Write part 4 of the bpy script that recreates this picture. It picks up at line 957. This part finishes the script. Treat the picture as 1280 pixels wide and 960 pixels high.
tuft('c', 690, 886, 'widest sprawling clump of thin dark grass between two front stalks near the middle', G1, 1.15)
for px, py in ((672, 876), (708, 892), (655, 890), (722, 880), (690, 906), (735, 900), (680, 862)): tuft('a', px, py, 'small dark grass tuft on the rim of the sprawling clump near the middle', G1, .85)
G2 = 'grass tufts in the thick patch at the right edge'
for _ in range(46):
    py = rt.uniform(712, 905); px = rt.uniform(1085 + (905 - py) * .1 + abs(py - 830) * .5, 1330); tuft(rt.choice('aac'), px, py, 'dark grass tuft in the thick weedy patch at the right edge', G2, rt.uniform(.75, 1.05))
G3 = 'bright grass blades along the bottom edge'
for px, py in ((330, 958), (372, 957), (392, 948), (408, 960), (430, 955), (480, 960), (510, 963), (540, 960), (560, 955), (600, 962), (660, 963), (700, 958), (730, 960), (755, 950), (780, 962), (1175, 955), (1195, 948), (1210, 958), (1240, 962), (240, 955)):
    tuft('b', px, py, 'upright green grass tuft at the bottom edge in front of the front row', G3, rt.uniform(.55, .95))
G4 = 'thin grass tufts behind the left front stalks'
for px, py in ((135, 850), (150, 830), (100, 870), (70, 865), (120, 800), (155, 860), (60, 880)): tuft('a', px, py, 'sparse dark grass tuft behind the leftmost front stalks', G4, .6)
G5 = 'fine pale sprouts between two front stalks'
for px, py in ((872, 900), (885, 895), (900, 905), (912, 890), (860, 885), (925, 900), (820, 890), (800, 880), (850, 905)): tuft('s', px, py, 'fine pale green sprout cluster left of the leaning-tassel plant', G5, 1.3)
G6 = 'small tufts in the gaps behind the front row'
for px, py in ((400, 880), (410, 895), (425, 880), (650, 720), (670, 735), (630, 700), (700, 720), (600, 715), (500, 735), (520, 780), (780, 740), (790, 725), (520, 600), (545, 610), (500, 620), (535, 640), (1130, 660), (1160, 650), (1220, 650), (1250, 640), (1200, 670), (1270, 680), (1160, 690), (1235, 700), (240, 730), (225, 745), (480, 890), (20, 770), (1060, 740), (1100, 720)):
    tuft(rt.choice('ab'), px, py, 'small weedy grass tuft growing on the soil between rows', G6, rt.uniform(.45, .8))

▸ **WHAT TO WORK ON**:
Using the data above, reproduce every line exactly.

▸ **TASK ANSWER**:
Write part 4 of the bpy script that recreates this picture. It picks up at line 957. This part finishes the script. Treat the picture as 1280 pixels wide and 960 pixels high.
tuft('c', 690, 886, 'widest sprawling clump of thin dark grass between two front stalks near the middle', G1, 1.15)
for px, py in ((672, 876), (708, 892), (655, 890), (722, 880), (690, 906), (735, 900), (680, 862)): tuft('a', px, py, 'small dark grass tuft on the rim of the sprawling clump near the middle', G1, .85)
G2 = 'grass tufts in the thick patch at the right edge'
for _ in range(46):
    py = rt.uniform(712, 905); px = rt.uniform(1085 + (905 - py) * .1 + abs(py - 830) * .5, 1330); tuft(rt.choice('aac'), px, py, 'dark grass tuft in the thick weedy patch at the right edge', G2, rt.uniform(.75, 1.05))
G3 = 'bright grass blades along the bottom edge'
for px, py in ((330, 958), (372, 957), (392, 948), (408, 960), (430, 955), (480, 960), (510, 963), (540, 960), (560, 955), (600, 962), (660, 963), (700, 958), (730, 960), (755, 950), (780, 962), (1175, 955), (1195, 948), (1210, 958), (1240, 962), (240, 955)):
    tuft('b', px, py, 'upright green grass tuft at the bottom edge in front of the front row', G3, rt.uniform(.55, .95))
G4 = 'thin grass tufts behind the left front stalks'
for px, py in ((135, 850), (150, 830), (100, 870), (70, 865), (120, 800), (155, 860), (60, 880)): tuft('a', px, py, 'sparse dark grass tuft behind the leftmost front stalks', G4, .6)
G5 = 'fine pale sprouts between two front stalks'
for px, py in ((872, 900), (885, 895), (900, 905), (912, 890), (860, 885), (925, 900), (820, 890), (800, 880), (850, 905)): tuft('s', px, py, 'fine pale green sprout cluster left of the leaning-tassel plant', G5, 1.3)
G6 = 'small tufts in the gaps behind the front row'
for px, py in ((400, 880), (410, 895), (425, 880), (650, 720), (670, 735), (630, 700), (700, 720), (600, 715), (500, 735), (520, 780), (780, 740), (790, 725), (520, 600), (545, 610), (500, 620), (535, 640), (1130, 660), (1160, 650), (1220, 650), (1250, 640), (1200, 670), (1270, 680), (1160, 690), (1235, 700), (240, 730), (225, 745), (480, 890), (20, 770), (1060, 740), (1100, 720)):
    tuft(rt.choice('ab'), px, py, 'small weedy grass tuft growing on the soil between rows', G6, rt.uniform(.45, .8))